Boko Haram Islamists raided two towns in northeastern Nigeria, torching public buildings and looting food and fuel stores, residents and a police officer told AFP on Sunday.
Islamist gunmen in pick-up trucks and on motorcycles stormed the towns of Galda and Fika in Yobe state late Saturday, firing wildly and forcing residents indoors.
The latest violence in the region comes shortly after President Muhammadu Buhari took office on Friday vowing to crush the Islamist group that has waged a six-year insurgency.
After repelling a military offensive, Boko Haram stormed Fika, 150 kilometres (95 miles) from the state capital Damaturu, burning a police station and public buildings including a law court, a local administration building and a primary school.
“Boko Haram gunmen came in two pick-up trucks and on several motorcycles around 9:00 pm (2000 GMT) and kept firing shots haphazardly and firing RPGs on the police station where they forced the policemen to flee and residents to run indoors,” Fika resident Abubakar Maigoro said.
The Islamists also torched a cluster of government-built homes for civil servants and 13 vehicles parked outside people’s houses, Maigoro said.

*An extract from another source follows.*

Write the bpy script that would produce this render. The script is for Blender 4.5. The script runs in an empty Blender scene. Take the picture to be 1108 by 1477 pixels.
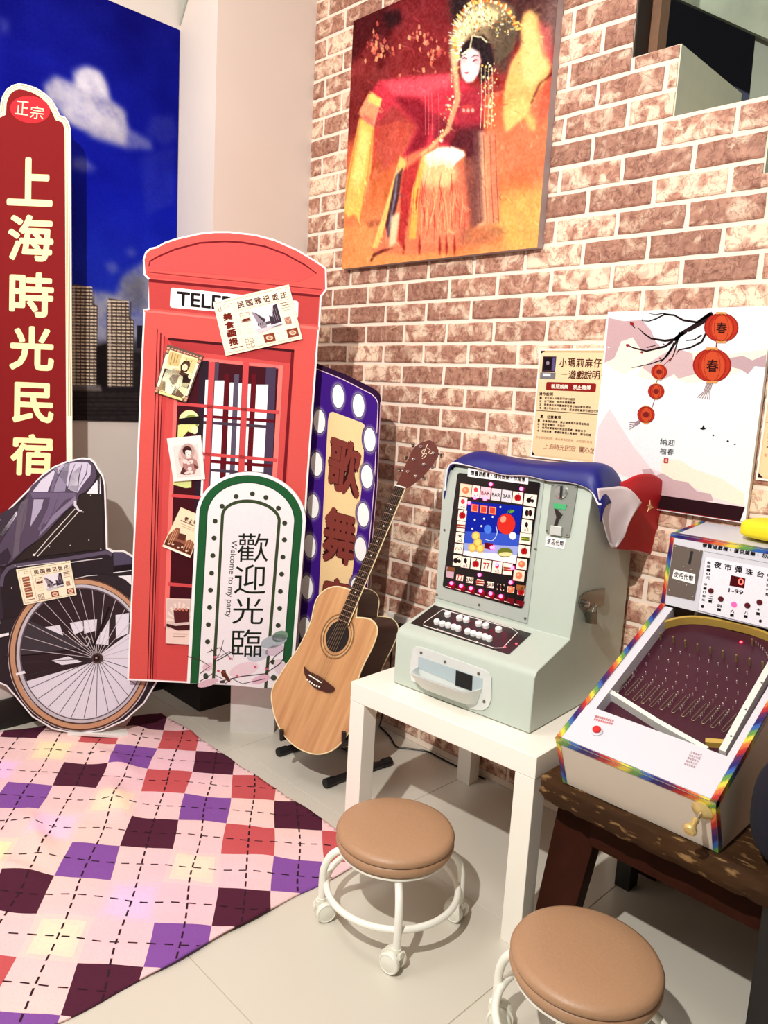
import bpy, bmesh, math, random
import numpy as np
from mathutils import Vector, Matrix
from mathutils.geometry import tessellate_polygon

sc = bpy.context.scene
C = sc.collection
PI = math.pi

# ---------------------------------------------------------------- camera
FPX, PITCH, ROLL, YAW, CH = 1098.393, 0.1530542, 0.0575607, 0.7830481, 1.18271
_cy, _sy, _cp, _sp = math.cos(YAW), math.sin(YAW), math.cos(PITCH), math.sin(PITCH)
FW = np.array([-_sy*_cp, _cy*_cp, -_sp]); _r = np.array([_cy, _sy, 0.0]); _u = np.cross(_r, FW)
RT = math.cos(ROLL)*_r + math.sin(ROLL)*_u
UP = -math.sin(ROLL)*_r + math.cos(ROLL)*_u
CAM = np.array([0.0, 0.0, CH])
cd = bpy.data.cameras.new('camera'); cam = bpy.data.objects.new('camera', cd); C.objects.link(cam)
cd.sensor_fit = 'HORIZONTAL'; cd.sensor_width = 36.0; cd.lens = FPX*36.0/1108.0; cd.clip_start = 0.02
cam.matrix_world = Matrix(((RT[0], UP[0], -FW[0], 0), (RT[1], UP[1], -FW[1], 0), (RT[2], UP[2], -FW[2], CH), (0, 0, 0, 1)))
sc.camera = cam

# ---------------------------------------------------------------- world, lamps, exposure
wd = bpy.data.worlds.new('world'); sc.world = wd; wd.use_nodes = True
wd.node_tree.nodes['Background'].inputs[0].default_value = (1.0, 0.96, 0.92, 1)
wd.node_tree.nodes['Background'].inputs[1].default_value = 0.10
def area(name, loc, size, power, col=(1, 0.94, 0.86), target=None):
    l = bpy.data.lights.new(name, 'AREA'); l.shape = 'DISK'; l.size = size; l.energy = power; l.color = col
    o = bpy.data.objects.new(name, l); C.objects.link(o); o.location = loc
    if target is not None:
        d = Vector(target)-Vector(loc); o.rotation_euler = d.to_track_quat('-Z', 'Y').to_euler()
    return o
area('ceiling_downlight', (-0.50, -0.48, 2.36), 0.045, 70, (1, 0.97, 0.92), (-1.8, 1.5, 1.0))
area('overhead_fill', (-1.9, 0.3, 2.85), 0.7, 14, (1, 0.97, 0.94))  # soft overhead fill, added to brighten the scene; no known fixture
area('fill_lamp', (-1.9, -1.0, 2.5), 1.0, 6, (1, 0.97, 0.95), (-1.2, 1.6, 0.9))  # added fill light from the camera's left, not a fixture of the room
sc.view_settings.view_transform = 'Standard'; sc.view_settings.look = 'None'
sc.view_settings.exposure = 0.0; sc.view_settings.gamma = 1.0; sc.view_settings.use_curve_mapping = False

# ---------------------------------------------------------------- helpers
def ray(x, y):
    d = FW*FPX + RT*(x-554.0) - UP*(y-738.5); return d/np.linalg.norm(d)
class Plane:                      # a flat surface of the scene: point, outward normal (towards the room)
    def __init__(s, P, n):
        s.P = np.array(P, float); n = np.array(n, float); s.n = n/np.linalg.norm(n)
        if (CAM-s.P) @ s.n < 0: s.n = -s.n
    def at(s, x, y, off=0.0):
        d = ray(x, y); P = s.P+s.n*off; return CAM+d*(((P-CAM) @ s.n)/(d @ s.n))
def lin(c):
    out = []
    for v in c[:3]:
        v = max(0.0, v/255.0); out.append(v/12.92 if v <= 0.04045 else ((v+0.055)/1.055)**2.4)
    return out
_m = {}
def mat(name, rgb, rough=0.6, metal=0.0, var=0.06, scale=30.0, bump=0.0, emit=0.0, rgb2=None, coat=0.0):
    if name in _m: return _m[name]
    m = bpy.data.materials.new(name); m.use_nodes = True; nt = m.node_tree; b = nt.nodes['Principled BSDF']
    c = lin(rgb); b.inputs['Roughness'].default_value = rough; b.inputs['Metallic'].default_value = metal
    if coat: b.inputs['Coat Weight'].default_value = coat
    tc = nt.nodes.new('ShaderNodeTexCoord'); nz = nt.nodes.new('ShaderNodeTexNoise'); nz.inputs['Scale'].default_value = scale
    nz.inputs['Detail'].default_value = 4
    nt.links.new(tc.outputs['Object'], nz.inputs['Vector'])
    mx = nt.nodes.new('ShaderNodeMix'); mx.data_type = 'RGBA'
    c2 = lin(rgb2) if rgb2 else [min(1, v*(1+var)) for v in c]
    c1 = c if rgb2 else [v*(1-var) for v in c]
    mx.inputs['A'].default_value = (*c1, 1); mx.inputs['B'].default_value = (*c2, 1)
    nt.links.new(nz.outputs['Fac'], mx.inputs['Factor']); nt.links.new(mx.outputs['Result'], b.inputs['Base Color'])
    if bump:
        bp = nt.nodes.new('ShaderNodeBump'); bp.inputs['Strength'].default_value = bump; bp.inputs['Distance'].default_value = 0.004
        nt.links.new(nz.outputs['Fac'], bp.inputs['Height']); nt.links.new(bp.outputs['Normal'], b.inputs['Normal'])
    if emit:
        b.inputs['Emission Color'].default_value = (*c, 1); b.inputs['Emission Strength'].default_value = emit
    _m[name] = m; return m
def vcmat(name, rough=0.7, spec=0.08, grain=0.05):
    if name in _m: return _m[name]
    m = bpy.data.materials.new(name); m.use_nodes = True; nt = m.node_tree; b = nt.nodes['Principled BSDF']
    b.inputs['Roughness'].default_value = rough; b.inputs['Specular IOR Level'].default_value = spec
    at = nt.nodes.new('ShaderNodeAttribute'); at.attribute_name = 'Col'
    nz = nt.nodes.new('ShaderNodeTexNoise'); nz.inputs['Scale'].default_value = 260; nz.inputs['Detail'].default_value = 3
    tc = nt.nodes.new('ShaderNodeTexCoord'); nt.links.new(tc.outputs['Object'], nz.inputs['Vector'])
    mr = nt.nodes.new('ShaderNodeMapRange'); mr.inputs[3].default_value = 1-grain*2; mr.inputs[4].default_value = 1+grain*2
    nt.links.new(nz.outputs['Fac'], mr.inputs[0])
    vm = nt.nodes.new('ShaderNodeVectorMath'); vm.operation = 'SCALE'
    nt.links.new(at.outputs['Color'], vm.inputs[0]); nt.links.new(mr.outputs[0], vm.inputs['Scale'])
    nt.links.new(vm.outputs[0], b.inputs['Base Color'])
    _m[name] = m; return m

def root(name, label, cat, loc=(0, 0, 0), rz=0.0, group=None, matrix=None):
    o = bpy.data.objects.new(name, None); C.objects.link(o); o.empty_display_size = 0.05
    o.matrix_basis = matrix if matrix is not None else Matrix.Translation(Vector(loc)) @ Matrix.Rotation(rz, 4, 'Z')
    return tag(o, label, cat, group)
def tag(o, label, cat, group=None):
    o['label'] = label; o['category'] = cat
    if group: o['group'] = group
    return o
def world_of(o):
    m = o.matrix_basis.copy(); q = o
    while q.parent: m = q.parent.matrix_basis @ (q.matrix_parent_inverse @ m); q = q.parent
    return m
def link(name, me, material=None, parent=None, world=False, kind=None):
    o = bpy.data.objects.new(name, me); C.objects.link(o)
    if material is not None:
        me.materials.clear(); me.materials.append(material)
    if parent is not None:
        o.parent = parent
        if world: o.matrix_parent_inverse = world_of(parent).inverted()
    if kind: o['kind'] = kind
    return o
def bevel(o, w, seg=2):
    b = o.modifiers.new('bevel', 'BEVEL'); b.width = w; b.segments = seg; b.limit_method = 'ANGLE'; b.angle_limit = 0.6; b.harden_normals = False
    return o
def smooth(o, ang=0.7):
    me = o.data
    for p in me.polygons: p.use_smooth = True
    try: me.set_sharp_from_angle(angle=ang)
    except Exception: pass
    return o
class MB:
    def __init__(s): s.v = []; s.f = []
    def add(s, vs, fs, M=None):
        k = len(s.v)
        s.v += [tuple(M @ Vector(v)) if M is not None else tuple(float(a) for a in v) for v in vs]
        s.f += [tuple(i+k for i in f) for f in fs]; return s
    def box(s, x0, x1, y0, y1, z0, z1, M=None):
        return s.add([(x0, y0, z0), (x1, y0, z0), (x1, y1, z0), (x0, y1, z0), (x0, y0, z1), (x1, y0, z1), (x1, y1, z1), (x0, y1, z1)],
                     [(3, 2, 1, 0), (4, 5, 6, 7), (0, 1, 5, 4), (1, 2, 6, 5), (2, 3, 7, 6), (3, 0, 4, 7)], M)
    def prism(s, front, back):                       # two matching outlines in 3-D
        n = len(front); vs = list(front)+list(back); fs = []
        tr = tessellate_polygon([[Vector(v) for v in front]])
        for t in tr: fs.append(tuple(t)); fs.append(tuple(i+n for i in reversed(t)))
        for i in range(n): j = (i+1) % n; fs.append((i, i+n, j+n, j))
        return s.add(vs, fs)
    def tube(s, pts, r, seg=10, closed=False, caps=True):
        pts = [Vector(p) for p in pts]; n = len(pts); rr = r if isinstance(r, (list, tuple)) else [r]*n
        prev = None; vs = []; fs = []
        for i, p in enumerate(pts):
            if closed: t = pts[(i+1) % n]-pts[i-1]
            else: t = pts[min(i+1, n-1)]-pts[max(i-1, 0)]
            t.normalize()
            a = prev if prev is not None else (Vector((0, 0, 1)) if abs(t.z) < 0.9 else Vector((1, 0, 0)))
            a = (a-t*a.dot(t)); a.normalize(); b = t.cross(a); prev = a
            for k in range(seg):
                th = 2*PI*k/seg; vs.append(tuple(p+(a*math.cos(th)+b*math.sin(th))*rr[i]))
        for i in range(n if closed else n-1):
            j = (i+1) % n
            for k in range(seg):
                l = (k+1) % seg; fs.append((i*seg+k, i*seg+l, j*seg+l, j*seg+k))
        if not closed and caps:
            fs.append(tuple(range(seg-1, -1, -1))); fs.append(tuple((n-1)*seg+k for k in range(seg)))
        return s.add(vs, fs)
    def lathe(s, prof, seg=32, M=None):              # (r, z) pairs
        vs = []; fs = []
        for r, z in prof:
            for k in range(seg):
                th = 2*PI*k/seg; vs.append((r*math.cos(th), r*math.sin(th), z))
        for i in range(len(prof)-1):
            for k in range(seg):
                l = (k+1) % seg; fs.append((i*seg+k, i*seg+l, (i+1)*seg+l, (i+1)*seg+k))
        fs.append(tuple(range(seg-1, -1, -1))); fs.append(tuple((len(prof)-1)*seg+k for k in range(seg)))
        return s.add(vs, fs, M)
    def build(s, name, material=None, parent=None, world=False, kind=None):
        me = bpy.data.meshes.new(name); me.from_pydata(s.v, [], s.f); me.update()
        bm = bmesh.new(); bm.from_mesh(me); bmesh.ops.recalc_face_normals(bm, faces=bm.faces); bm.to_mesh(me); bm.free()
        return link(name, me, material, parent, world, kind)
def frame(P, n, up=(0, 0, 1)):                       # matrix with local z along n, local y near up
    n = Vector(n).normalized(); u = Vector(up); u = (u-n*u.dot(n)).normalized(); r = u.cross(n)
    return Matrix(((r.x, u.x, n.x, P[0]), (r.y, u.y, n.y, P[1]), (r.z, u.z, n.z, P[2]), (0, 0, 0, 1)))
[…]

“They burnt all the telecom masts in the town and we have to go to hill tops in the bush where we can get phone signals to make calls,” resident Ibrahim Sagir said.
No information on casualties is available because communications are down.
Troops who mobilised from Potiskum, 50 kilometres (30 miles) away, to combat the Islamists were outgunned and forced to withdraw after intense fighting, Maigoro and Sagir said.
Boko Haram radicals also attacked Galda, 20 kilometres (12 miles) from Fika, at around 8 pm (1900 GMT).
“The gunmen stormed our town firing everywhere to scare people away before breaking into shops and carting away food and jerry cans of petrol,” resident Muhammad Garba said.
A police officer in Potiskum confirmed the accounts.
“Fika and Galda came under attack from Boko Haram last night. They burnt several public buildings in Fika and looted shops in Galda,”he said, asking not to be named because he was not authorised to speak to the media.
“Soldiers deployed from here but they were overpowered by the gunmen,” he said.
“We are yet to receive any report on casualties. Communication with the area has been disrupted as a result of the burning of telecom masts in the attacks.”
The reports of the raids came after a deadly suicide bombing inside a mosque in the city of Maiduguri killed at least nine people on Saturday just a day after Buhari was sworn in.
Overnight Friday, residents in a suburb south of the same city woke to the sound of RPGs being fired as Boko Haram tried to advance.